Los que vivimos nuestros años juveniles en la terrible década de los 80 nos sentimos autorizados a alzarnos contra esta clase de infamias ocurridas en otras latitudes porque sabemos –nadie puede meternos cuentos- que la Venezuela de entonces, reaccionaria y lacaya del Imperio a más no poder, tuvo sus manos hundidas en ese charco de sangre inocente que era por entonces casi toda Centroamérica.
En el caso específico de El Salvador, la Historia no absolverá –y esperamos que Dios tampoco- a la clase política que dirigió Venezuela en esa mala hora. Militares venezolanos formados en la ignominiosa Escuela de las Américas y policías con chapa de cuerpos de seguridad criollos y sueldo de la CIA, fueron cómplices de todas las tropelías cometidas por el gobierno del socialcristiano José Napoleón Duarte y por los matones de D’Abuisson.
Conocidísimos personajes del antichavismo de hoy, que se endilgan el honorable título de “ciudadano”, actuaron allá como sicarios internacionales. Ahora andan por ahí dizque defendiendo los derechos humanos de la sociedad civil ante los ataques del “rrrégimen”. ¡Otra canallada más!

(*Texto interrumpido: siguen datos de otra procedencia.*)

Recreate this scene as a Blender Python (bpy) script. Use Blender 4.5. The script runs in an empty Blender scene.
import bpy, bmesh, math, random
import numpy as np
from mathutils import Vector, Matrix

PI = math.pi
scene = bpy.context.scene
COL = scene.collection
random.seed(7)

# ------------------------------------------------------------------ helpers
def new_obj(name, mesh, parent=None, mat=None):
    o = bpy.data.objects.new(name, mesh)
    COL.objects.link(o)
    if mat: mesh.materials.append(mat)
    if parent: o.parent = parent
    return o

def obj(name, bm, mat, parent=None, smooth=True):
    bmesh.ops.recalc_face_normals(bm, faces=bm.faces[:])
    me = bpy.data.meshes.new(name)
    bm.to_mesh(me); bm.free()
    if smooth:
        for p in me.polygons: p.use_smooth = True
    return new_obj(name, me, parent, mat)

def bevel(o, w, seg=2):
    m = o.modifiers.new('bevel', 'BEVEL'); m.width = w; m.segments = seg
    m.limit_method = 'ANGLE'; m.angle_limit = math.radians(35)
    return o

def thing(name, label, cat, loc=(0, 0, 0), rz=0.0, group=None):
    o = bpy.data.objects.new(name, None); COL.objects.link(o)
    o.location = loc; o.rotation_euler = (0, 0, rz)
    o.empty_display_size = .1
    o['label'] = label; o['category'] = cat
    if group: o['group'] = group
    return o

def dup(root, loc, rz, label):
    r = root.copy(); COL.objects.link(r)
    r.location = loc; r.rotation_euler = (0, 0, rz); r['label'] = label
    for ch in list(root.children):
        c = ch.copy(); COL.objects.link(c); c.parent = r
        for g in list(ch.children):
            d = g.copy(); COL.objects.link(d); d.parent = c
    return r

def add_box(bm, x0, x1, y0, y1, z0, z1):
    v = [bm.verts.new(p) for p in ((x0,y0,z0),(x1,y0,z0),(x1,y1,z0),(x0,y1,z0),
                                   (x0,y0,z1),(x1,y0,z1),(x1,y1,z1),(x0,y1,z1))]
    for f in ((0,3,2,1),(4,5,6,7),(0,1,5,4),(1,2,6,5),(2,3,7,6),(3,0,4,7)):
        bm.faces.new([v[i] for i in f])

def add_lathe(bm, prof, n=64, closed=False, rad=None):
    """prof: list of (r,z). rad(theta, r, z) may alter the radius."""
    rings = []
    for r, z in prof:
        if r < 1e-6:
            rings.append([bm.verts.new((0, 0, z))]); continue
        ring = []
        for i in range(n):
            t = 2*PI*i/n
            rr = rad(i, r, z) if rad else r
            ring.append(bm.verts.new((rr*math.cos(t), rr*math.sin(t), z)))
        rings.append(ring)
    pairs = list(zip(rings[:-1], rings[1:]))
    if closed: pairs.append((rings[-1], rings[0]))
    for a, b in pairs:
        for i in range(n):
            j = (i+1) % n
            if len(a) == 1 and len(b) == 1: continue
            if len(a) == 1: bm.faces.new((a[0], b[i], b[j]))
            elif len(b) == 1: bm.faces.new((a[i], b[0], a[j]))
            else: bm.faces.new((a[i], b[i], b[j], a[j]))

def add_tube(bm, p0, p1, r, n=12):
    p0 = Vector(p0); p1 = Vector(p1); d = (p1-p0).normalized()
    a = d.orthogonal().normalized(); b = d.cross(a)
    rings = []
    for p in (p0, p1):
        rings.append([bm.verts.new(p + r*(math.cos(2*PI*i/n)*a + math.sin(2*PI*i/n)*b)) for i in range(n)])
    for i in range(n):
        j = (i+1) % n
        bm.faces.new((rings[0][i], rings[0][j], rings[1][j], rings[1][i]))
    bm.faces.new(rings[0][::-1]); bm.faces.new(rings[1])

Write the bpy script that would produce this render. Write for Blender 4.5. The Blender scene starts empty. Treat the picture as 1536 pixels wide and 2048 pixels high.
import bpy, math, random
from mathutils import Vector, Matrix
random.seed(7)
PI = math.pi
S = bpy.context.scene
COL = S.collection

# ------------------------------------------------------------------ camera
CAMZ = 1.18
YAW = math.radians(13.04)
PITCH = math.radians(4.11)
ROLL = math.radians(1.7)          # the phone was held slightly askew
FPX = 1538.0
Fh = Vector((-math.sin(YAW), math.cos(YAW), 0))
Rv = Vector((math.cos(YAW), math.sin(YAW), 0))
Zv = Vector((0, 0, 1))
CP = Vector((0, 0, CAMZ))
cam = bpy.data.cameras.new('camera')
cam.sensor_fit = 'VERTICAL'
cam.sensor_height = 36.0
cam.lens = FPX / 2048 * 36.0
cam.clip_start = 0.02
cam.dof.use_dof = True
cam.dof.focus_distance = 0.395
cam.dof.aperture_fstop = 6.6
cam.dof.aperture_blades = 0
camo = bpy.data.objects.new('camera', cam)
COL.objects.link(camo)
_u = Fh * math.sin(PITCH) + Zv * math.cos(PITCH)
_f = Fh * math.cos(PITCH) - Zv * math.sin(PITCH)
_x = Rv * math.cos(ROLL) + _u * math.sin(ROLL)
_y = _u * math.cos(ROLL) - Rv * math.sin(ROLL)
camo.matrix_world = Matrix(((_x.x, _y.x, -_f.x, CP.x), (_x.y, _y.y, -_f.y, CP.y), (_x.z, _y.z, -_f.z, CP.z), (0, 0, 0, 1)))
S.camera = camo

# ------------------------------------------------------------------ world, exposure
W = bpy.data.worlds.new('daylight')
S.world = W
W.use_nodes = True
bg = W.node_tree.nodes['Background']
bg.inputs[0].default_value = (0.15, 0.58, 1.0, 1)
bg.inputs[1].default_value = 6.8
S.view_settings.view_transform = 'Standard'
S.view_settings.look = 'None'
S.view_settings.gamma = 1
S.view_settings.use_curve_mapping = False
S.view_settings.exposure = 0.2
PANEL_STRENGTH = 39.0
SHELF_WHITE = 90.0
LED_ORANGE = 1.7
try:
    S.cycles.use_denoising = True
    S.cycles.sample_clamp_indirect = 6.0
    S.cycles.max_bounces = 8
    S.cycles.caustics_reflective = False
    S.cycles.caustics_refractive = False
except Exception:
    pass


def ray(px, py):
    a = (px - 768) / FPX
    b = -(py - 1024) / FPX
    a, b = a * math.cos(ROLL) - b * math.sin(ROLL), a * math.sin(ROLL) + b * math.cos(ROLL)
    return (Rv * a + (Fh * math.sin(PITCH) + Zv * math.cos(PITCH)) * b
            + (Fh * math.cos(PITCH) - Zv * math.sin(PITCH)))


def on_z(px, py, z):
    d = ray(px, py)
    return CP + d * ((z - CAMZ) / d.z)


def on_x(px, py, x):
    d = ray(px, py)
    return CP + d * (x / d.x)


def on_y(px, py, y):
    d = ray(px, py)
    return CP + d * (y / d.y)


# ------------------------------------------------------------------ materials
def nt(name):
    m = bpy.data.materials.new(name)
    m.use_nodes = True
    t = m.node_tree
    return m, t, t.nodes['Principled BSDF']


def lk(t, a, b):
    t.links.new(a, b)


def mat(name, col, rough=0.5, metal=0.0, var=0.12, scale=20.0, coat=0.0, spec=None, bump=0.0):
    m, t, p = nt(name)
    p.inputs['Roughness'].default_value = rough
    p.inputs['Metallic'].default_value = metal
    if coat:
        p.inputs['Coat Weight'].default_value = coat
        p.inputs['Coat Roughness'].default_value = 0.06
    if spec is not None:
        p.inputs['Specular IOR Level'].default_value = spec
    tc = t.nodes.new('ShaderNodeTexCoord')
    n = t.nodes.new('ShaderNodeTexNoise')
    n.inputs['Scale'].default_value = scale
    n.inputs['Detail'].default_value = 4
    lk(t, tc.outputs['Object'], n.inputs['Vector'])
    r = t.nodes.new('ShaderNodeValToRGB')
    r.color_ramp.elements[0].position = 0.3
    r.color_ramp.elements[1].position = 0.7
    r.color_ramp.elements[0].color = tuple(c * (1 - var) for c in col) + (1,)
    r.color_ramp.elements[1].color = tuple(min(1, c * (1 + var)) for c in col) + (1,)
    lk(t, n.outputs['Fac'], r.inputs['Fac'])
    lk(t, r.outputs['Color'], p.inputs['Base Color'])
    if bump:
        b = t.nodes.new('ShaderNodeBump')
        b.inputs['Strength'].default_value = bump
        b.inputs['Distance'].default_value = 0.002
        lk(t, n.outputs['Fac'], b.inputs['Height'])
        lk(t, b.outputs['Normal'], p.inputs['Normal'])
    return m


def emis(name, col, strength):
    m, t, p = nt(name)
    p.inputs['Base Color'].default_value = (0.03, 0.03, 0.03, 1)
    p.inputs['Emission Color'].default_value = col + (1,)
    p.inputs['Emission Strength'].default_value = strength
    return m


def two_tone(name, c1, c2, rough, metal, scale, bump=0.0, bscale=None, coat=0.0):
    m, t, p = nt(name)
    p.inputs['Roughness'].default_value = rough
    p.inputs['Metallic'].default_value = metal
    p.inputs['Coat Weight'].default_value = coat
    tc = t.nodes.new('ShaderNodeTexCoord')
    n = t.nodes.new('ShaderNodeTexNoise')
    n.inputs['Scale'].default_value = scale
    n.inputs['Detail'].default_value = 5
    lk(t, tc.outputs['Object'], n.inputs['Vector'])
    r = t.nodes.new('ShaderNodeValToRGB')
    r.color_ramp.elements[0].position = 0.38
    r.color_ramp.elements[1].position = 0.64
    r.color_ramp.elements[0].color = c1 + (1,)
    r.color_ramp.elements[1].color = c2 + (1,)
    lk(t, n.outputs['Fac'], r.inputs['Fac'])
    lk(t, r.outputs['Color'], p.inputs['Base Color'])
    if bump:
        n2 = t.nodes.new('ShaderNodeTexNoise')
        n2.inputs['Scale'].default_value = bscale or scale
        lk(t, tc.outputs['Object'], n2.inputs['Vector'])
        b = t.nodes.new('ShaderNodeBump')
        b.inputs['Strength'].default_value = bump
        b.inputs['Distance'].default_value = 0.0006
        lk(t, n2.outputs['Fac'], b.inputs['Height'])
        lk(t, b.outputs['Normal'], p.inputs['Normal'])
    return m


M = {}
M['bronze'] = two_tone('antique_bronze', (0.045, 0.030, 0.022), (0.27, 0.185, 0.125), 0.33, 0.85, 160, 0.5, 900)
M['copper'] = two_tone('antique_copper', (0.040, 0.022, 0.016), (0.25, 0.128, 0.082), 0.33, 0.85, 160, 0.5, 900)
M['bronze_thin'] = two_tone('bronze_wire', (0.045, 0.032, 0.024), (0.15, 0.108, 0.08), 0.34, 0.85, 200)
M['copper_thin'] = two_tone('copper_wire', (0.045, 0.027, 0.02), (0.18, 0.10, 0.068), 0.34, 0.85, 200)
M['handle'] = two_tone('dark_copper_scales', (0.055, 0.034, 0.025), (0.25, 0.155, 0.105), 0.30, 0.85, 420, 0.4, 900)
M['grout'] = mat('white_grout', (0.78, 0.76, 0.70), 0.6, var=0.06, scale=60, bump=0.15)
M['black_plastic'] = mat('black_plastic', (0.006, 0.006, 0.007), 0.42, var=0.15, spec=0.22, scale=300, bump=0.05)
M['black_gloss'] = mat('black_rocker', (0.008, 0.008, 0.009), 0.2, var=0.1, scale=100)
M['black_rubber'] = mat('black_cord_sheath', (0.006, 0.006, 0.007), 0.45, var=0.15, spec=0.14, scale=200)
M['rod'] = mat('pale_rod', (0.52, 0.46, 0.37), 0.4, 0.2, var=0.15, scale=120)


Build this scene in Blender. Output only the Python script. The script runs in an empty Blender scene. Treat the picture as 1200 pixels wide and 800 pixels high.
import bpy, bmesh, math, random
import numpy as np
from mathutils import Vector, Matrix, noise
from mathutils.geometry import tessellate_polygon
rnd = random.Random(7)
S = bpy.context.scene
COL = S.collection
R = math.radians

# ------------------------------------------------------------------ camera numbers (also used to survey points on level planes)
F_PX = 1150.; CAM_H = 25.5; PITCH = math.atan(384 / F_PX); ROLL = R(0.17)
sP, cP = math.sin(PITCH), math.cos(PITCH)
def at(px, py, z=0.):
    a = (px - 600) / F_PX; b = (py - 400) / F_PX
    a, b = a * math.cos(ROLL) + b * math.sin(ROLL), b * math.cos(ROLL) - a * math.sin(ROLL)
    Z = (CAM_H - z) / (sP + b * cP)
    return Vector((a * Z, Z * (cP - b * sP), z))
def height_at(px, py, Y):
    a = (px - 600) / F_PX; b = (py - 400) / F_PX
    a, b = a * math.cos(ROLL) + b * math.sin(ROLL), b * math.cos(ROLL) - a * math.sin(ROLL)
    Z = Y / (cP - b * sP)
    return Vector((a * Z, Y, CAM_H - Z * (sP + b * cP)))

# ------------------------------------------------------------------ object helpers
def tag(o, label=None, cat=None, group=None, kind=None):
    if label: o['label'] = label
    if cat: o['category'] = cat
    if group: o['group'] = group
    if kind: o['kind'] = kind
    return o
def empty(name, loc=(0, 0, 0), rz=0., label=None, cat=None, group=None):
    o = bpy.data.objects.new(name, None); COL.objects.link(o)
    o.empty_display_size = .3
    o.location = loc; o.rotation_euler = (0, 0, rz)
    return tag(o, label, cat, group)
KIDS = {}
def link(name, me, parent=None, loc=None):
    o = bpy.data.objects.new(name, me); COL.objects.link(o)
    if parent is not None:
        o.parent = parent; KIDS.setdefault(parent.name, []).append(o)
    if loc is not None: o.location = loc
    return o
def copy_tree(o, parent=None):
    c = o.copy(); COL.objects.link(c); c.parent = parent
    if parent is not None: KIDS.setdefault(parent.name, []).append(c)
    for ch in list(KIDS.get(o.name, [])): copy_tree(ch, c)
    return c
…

Por fortuna, la Conferencia Episcopal de El Salvador no es como la nuestra y alzó su voz para oponerse, junto a muchos otros sectores sociales, al homenaje que pretendían montar los diputados del partido Arena (fundado por D’Abuisson) en el Parlamento. Al conocer la iniciativa, los socialcristianos pretendieron hacer lo mismo con Duarte. El festín de la ruindad estuvo a punto de llevarse a cabo, pero el escándalo lo ha paralizado transitoriamente.
Los grupos de derechos humanos temen que en cualquier momento se reactive el proceso y los dos criminales de la guerra sucia sean elevados a pedestales honoríficos, en cuyo caso, no sería raro que hasta el vernáculo Matacura sea declarado hijo meritísimo de El Salvador.
Y entonces, como cantó Rubén Blades, entre el grito y la sorpresa, agonizando otra vez, veremos al Cristo de palo pegado a la pared.